I was having an oppressively normal morning a few months ago, flicking through the banality of quotidian e-mail traffic, when I idly clicked on a message from a friend headed "Seen This?" The attached item turned out to be a very well-written story by Teresa Watanabe of the Los Angeles Times. It described the death, in Mosul, Iraq, of a young soldier from Irvine, California, named Mark Jennings Daily, and the unusual degree of emotion that his community was undergoing as a consequence. The emotion derived from a very moving statement that the boy had left behind, stating his reasons for having become a volunteer and bravely facing the prospect that his words might have to be read posthumously. In a way, the story was almost too perfect: this handsome lad had been born on the Fourth of July, was a registered Democrat and self-described agnostic, a U.C.L.A. honors graduate, and during his college days had fairly decided reservations about the war in Iraq. I read on, and actually printed the story out, and was turning a page when I saw the following:

"Somewhere along the way, he changed his mind. His family says there was no epiphany. Writings by author and columnist Christopher Hitchens on the moral case for war deeply influenced him … "

I don't exaggerate by much when I say that I froze. I certainly felt a very deep pang of cold dismay. I had just returned from a visit to Iraq with my own son (who is 23, as was young Mr. Daily) and had found myself in a deeply pessimistic frame of mind about the war. Was it possible that I had helped persuade someone I had never met to place himself in the path of an I.E.D.? …

… I feverishly clicked on all the links from the article and found myself on Lieutenant Daily's MySpace site, where his statement "Why I Joined" was posted. The site also immediately kicked into a skirling noise of Irish revolutionary pugnacity: a song from the Dropkick Murphys album Warrior's Code. And there, at the top of the page, was a link to a passage from one of my articles, in which I poured scorn on those who were neutral about the battle for Iraq … I don't remember ever feeling, in every allowable sense of the word, quite so hollow.

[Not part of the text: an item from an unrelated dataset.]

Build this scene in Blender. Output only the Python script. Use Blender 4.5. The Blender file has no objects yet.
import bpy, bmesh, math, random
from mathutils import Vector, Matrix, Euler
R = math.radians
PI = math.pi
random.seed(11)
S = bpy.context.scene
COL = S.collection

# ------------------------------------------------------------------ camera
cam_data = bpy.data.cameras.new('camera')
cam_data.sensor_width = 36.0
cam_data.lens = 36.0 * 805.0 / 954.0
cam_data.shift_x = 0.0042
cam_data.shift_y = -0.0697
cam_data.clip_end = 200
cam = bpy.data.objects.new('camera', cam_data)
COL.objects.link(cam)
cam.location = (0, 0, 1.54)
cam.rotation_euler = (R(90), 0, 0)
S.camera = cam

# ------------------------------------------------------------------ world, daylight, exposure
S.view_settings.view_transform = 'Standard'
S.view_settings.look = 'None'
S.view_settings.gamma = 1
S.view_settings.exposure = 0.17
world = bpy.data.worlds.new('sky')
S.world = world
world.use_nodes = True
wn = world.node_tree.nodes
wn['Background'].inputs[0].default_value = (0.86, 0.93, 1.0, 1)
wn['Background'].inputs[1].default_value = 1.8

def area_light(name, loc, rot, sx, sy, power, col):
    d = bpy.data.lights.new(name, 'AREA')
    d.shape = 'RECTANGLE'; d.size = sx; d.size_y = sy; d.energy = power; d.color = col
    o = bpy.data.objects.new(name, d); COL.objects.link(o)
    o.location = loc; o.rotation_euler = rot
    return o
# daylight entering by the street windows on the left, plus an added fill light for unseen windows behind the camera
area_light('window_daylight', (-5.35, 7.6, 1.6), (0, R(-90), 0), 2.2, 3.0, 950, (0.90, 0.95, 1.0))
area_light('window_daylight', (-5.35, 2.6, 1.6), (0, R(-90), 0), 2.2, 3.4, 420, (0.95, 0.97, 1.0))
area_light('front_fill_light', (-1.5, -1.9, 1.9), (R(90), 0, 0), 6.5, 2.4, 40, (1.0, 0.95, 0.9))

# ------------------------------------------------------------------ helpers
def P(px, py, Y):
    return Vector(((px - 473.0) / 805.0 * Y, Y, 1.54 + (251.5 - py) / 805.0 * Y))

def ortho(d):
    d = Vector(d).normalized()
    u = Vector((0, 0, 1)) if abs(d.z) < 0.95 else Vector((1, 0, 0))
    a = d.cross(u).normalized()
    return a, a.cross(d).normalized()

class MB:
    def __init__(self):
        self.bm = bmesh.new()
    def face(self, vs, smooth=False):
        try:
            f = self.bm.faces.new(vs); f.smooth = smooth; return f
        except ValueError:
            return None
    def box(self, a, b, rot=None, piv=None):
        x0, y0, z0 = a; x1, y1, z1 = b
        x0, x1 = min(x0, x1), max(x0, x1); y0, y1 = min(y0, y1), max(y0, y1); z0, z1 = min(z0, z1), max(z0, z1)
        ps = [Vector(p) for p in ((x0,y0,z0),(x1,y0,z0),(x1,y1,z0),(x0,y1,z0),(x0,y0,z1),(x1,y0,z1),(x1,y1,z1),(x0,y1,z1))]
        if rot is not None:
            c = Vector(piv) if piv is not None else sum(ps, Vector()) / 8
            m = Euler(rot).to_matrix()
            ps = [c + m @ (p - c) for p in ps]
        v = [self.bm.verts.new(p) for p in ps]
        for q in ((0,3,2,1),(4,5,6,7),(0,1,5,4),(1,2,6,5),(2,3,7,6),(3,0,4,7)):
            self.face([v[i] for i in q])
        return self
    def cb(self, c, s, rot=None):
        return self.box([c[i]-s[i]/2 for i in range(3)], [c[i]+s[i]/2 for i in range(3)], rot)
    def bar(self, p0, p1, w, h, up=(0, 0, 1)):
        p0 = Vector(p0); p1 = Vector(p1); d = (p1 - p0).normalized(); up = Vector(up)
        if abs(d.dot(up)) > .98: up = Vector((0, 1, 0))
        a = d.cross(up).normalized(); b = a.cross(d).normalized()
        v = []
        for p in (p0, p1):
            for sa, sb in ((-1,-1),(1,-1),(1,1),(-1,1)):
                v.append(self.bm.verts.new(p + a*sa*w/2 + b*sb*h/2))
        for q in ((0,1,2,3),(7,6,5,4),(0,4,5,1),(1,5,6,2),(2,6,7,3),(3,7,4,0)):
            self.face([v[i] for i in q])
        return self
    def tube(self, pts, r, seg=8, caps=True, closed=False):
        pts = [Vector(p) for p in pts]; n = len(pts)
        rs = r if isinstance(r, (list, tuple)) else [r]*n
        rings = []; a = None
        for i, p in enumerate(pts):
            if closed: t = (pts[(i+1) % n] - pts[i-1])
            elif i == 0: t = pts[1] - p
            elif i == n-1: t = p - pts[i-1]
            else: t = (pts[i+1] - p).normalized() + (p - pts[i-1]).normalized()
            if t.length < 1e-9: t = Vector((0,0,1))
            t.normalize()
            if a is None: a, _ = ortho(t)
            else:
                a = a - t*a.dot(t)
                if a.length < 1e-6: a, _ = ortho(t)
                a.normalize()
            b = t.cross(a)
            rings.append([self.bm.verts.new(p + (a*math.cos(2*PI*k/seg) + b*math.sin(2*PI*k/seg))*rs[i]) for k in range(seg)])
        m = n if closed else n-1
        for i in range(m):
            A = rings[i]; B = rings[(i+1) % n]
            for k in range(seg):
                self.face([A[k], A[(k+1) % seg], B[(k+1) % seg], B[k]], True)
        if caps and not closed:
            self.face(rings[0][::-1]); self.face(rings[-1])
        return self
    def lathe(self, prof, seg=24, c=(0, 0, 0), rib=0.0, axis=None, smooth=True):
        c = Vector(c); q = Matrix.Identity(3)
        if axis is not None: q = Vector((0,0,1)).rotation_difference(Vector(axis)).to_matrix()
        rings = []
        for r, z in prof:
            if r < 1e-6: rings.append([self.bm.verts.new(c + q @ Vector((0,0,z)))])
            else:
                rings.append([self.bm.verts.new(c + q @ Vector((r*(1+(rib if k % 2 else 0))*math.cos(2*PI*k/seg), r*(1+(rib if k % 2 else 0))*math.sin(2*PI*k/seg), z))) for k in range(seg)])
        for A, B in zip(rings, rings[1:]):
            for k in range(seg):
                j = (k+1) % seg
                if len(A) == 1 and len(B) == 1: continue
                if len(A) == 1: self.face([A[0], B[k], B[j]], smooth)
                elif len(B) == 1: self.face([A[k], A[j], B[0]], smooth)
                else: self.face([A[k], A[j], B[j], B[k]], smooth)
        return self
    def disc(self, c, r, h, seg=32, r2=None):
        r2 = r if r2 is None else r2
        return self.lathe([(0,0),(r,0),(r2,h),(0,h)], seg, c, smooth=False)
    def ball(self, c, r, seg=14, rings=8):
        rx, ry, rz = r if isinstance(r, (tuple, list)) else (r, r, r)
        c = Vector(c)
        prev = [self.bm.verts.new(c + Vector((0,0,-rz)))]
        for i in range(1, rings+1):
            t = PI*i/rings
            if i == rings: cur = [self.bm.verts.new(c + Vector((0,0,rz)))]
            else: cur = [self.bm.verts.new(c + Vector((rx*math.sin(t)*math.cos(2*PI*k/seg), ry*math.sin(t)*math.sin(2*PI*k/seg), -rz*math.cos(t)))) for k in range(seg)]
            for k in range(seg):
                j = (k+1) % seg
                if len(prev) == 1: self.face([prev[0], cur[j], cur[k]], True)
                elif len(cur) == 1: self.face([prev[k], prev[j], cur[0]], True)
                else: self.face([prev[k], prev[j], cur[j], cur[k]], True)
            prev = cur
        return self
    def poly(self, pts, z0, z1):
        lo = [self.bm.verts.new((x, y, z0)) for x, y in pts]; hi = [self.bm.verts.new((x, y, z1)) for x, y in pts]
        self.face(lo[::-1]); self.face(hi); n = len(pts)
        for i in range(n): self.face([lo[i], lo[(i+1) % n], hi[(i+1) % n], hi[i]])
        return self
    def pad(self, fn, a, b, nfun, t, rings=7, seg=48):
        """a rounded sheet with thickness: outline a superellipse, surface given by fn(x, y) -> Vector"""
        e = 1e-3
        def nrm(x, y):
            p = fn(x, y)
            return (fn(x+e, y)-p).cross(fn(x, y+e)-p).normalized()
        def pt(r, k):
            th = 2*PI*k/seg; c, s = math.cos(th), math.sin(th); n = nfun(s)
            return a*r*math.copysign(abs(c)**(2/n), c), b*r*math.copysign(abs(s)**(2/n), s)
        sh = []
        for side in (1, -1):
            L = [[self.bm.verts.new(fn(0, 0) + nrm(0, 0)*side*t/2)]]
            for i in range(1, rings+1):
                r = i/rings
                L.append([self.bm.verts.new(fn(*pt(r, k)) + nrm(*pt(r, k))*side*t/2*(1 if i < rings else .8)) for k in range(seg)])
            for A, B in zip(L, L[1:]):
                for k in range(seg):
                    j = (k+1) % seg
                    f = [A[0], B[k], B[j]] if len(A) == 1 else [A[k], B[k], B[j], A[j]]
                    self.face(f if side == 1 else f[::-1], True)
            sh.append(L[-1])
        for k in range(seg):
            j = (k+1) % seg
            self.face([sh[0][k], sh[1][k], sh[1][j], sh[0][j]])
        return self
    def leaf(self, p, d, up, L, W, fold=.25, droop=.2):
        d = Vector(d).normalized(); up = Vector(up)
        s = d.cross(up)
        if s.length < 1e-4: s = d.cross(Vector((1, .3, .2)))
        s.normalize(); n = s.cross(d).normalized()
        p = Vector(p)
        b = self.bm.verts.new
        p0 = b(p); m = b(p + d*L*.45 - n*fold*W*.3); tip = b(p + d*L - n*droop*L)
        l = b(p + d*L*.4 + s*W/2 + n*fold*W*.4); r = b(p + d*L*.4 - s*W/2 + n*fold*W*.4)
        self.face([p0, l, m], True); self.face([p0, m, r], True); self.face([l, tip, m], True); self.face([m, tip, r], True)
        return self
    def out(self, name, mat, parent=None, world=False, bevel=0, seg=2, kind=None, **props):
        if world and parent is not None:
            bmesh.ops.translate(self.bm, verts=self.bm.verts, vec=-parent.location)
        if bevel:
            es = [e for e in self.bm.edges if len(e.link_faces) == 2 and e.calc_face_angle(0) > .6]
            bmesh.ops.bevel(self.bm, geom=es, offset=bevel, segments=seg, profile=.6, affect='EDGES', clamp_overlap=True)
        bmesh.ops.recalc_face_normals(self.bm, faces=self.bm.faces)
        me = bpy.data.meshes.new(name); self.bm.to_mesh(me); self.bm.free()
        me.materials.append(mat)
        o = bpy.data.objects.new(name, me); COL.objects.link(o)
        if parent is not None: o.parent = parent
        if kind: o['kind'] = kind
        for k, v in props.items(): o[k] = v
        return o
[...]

I writhed around in my chair for a bit and decided that I ought to call Ms. Watanabe, who could not have been nicer. She anticipated the question I was too tongue-tied to ask: Would the Daily family-those whose "house lay wrecked"-be contactable? "They'd actually like to hear from you." She kindly gave me the e-mail address and the home number.

I don't intend to make a parade of my own feelings here, but I expect you will believe me when I tell you that I e-mailed first. For one thing, I didn't want to choose a bad time to ring. For another, and as I wrote to his parents, I was quite prepared for them to resent me. So let me introduce you to one of the most generous and decent families in the United States, and allow me to tell you something of their experience.

I promise you that reading the rest — both Hitchens' fine prose and the wonderful passages he quotes from Mark's statement and letters — will be well worth your time. Just have some tissues handy. It's both profoundly sad and joyously uplifting. I feel better just knowing that people like Mark Daily and his family exist.

I'll quote one more passage, this one from Hitchens' recounting of the day that Mark's ashes were scattered:

I became a trifle choked up after that, but everybody else also managed to speak, often reading poems of their own composition, and as the day ebbed in a blaze of glory over the ocean, I thought, Well, here we are to perform the last honors for a warrior and hero, and there are no hysterical ululations, no shrieks for revenge, no insults hurled at the enemy, no firing into the air or bogus hysterics. Instead, an honest, brave, modest family is doing its private best. I hope no fanatical fool could ever mistake this for weakness. It is, instead, a very particular kind of strength. If America can spontaneously produce young men like Mark, and occasions like this one, it has a real homeland security instead of a bureaucratic one. To borrow some words of George Orwell's when he first saw revolutionary Barcelona, "I recognized it immediately as a state of affairs worth fighting for."